Discussions Questions for individuals, groups, mission-minded leaders who want to mobilize missions in their arena of influence:

Movement vs. Institution / Mission vs. Comfort & Sustainability:

  • What are some characteristic difference between mission movements and established local churches?
  • Is the church and are the groups you are a part of strategically focused on influencing others? How could they be more so?
  • In what ways do you allow anxiety or fear influence what you do? Are you ready and eager to take risks?
  • What relational or community boundaries might God be calling you to cross? What boundaries might your church or para-church be guarding that God is not calling you to guard (but has called others to do that, not you?)
  • What are some of your strongest convictions/values? Have any of them started to cool down?
  • Is your horizon more to engage the world in cross-cultural missions or to build up the local churches ministries? Have you prayerfully discerned that this is what you are called to right now? Where is your time mostly going? This reveals what is essential to you or what your priorities are.

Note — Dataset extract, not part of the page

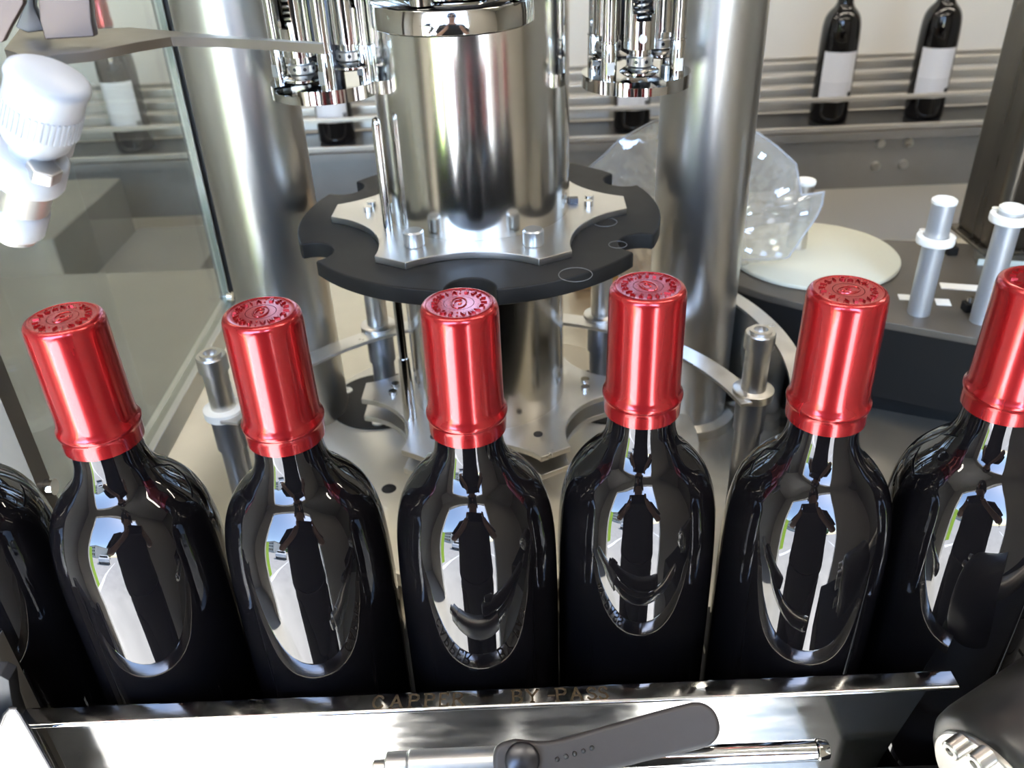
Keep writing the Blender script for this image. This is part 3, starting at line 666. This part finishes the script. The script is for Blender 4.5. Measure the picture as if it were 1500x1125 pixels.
plate_y([(-60, -60), (33, -60), (34, 6), (14, 42), (4, 62), (-60, 70)], 0.30, 0.003, 'left_cheek', 'bracket', vb, v0)
plate_y([(51, -60), (127, -60), (134, 30), (138, 54), (66, 58), (58, 30)], 0.305, 0.004, 'right_cheek', 'bracket', vb, v0)
plate_y([(33, -60), (51, -60), (50, 10), (66, 45), (40, 48), (22, 40), (35, 8)], 0.325, 0.003, 'back_web', 'dark_steel', vb, v0)
va0 = aty(72, 112, 0.270); va1 = aty(25, 326, 0.276)
fit = thing('hose_fitting', 'white plastic hose fitting with ribbed cap and two white rings at the left edge', 'fitting', va0)
ad = (va1 - va0).normalized(); VM = ad.to_track_quat('Z', 'Y').to_matrix(); H = (va1 - va0).length
def pr(*a): return [(r, z * H) for r, z in a]
MB().lathe(pr((0, -0.02), (0.0095, -0.02), (0.0116, 0.0), (0.0120, 0.03), (0.0114, 0.055), (0.0112, 0.30), (0.0, 0.30)), (0, 0, 0), 48, VM).build('ribbed_cap', 'white_plastic', fit, angle=50)
for k in range(44):
    a = 2 * PI * k / 44; m_ = VM @ Matrix.Rotation(a, 3, 'Z')
    rb = MB().box(0.0110, 0.0117, -0.00042, 0.00042, 0.17 * H, 0.30 * H); rb.v = [tuple(m_ @ Vector(v)) for v in rb.v]; rb.build('rib', 'white_plastic', fit)
MB().lathe(pr((0, 0.30), (0.0108, 0.30), (0.0098, 0.40), (0.0070, 0.46), (0.0066, 0.50), (0, 0.50)), (0, 0, 0), 48, VM).build('body', 'white_plastic', fit, angle=50)
MB().lathe(pr((0, 0.50), (0.0100, 0.50), (0.0112, 0.52), (0.0113, 0.66), (0.0106, 0.69), (0, 0.69)), (0, 0, 0), 48, VM).build('white_ring', 'white_plastic', fit, angle=50)
hx = [(0.0052 * math.cos(R(60 * k)), 0.0052 * math.sin(R(60 * k))) for k in range(6)]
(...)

Mobilizing Better Student Ministry Questions:

  • What do you want to see changed in student ministry in your neighborhood and city?
  • What do we believe must happen in this generation in student ministry?
  • What is working really well in your city to reach students with the Gospel? Why do you think it is working so well?
  • What is stopping you from taking big risks to further advance student ministry in your city, state, nation?
  • What do you think needs to happen spiritually in your personal life right now to keep you on the path Jesus has called you to walk in ministry?
  • If you could have one vocational coach and one spiritual director in your life right now to listen to you and give you advice, what specifically would you want from them right now?
  • What resources would help you right now accomplish the mission God has laid on your heart?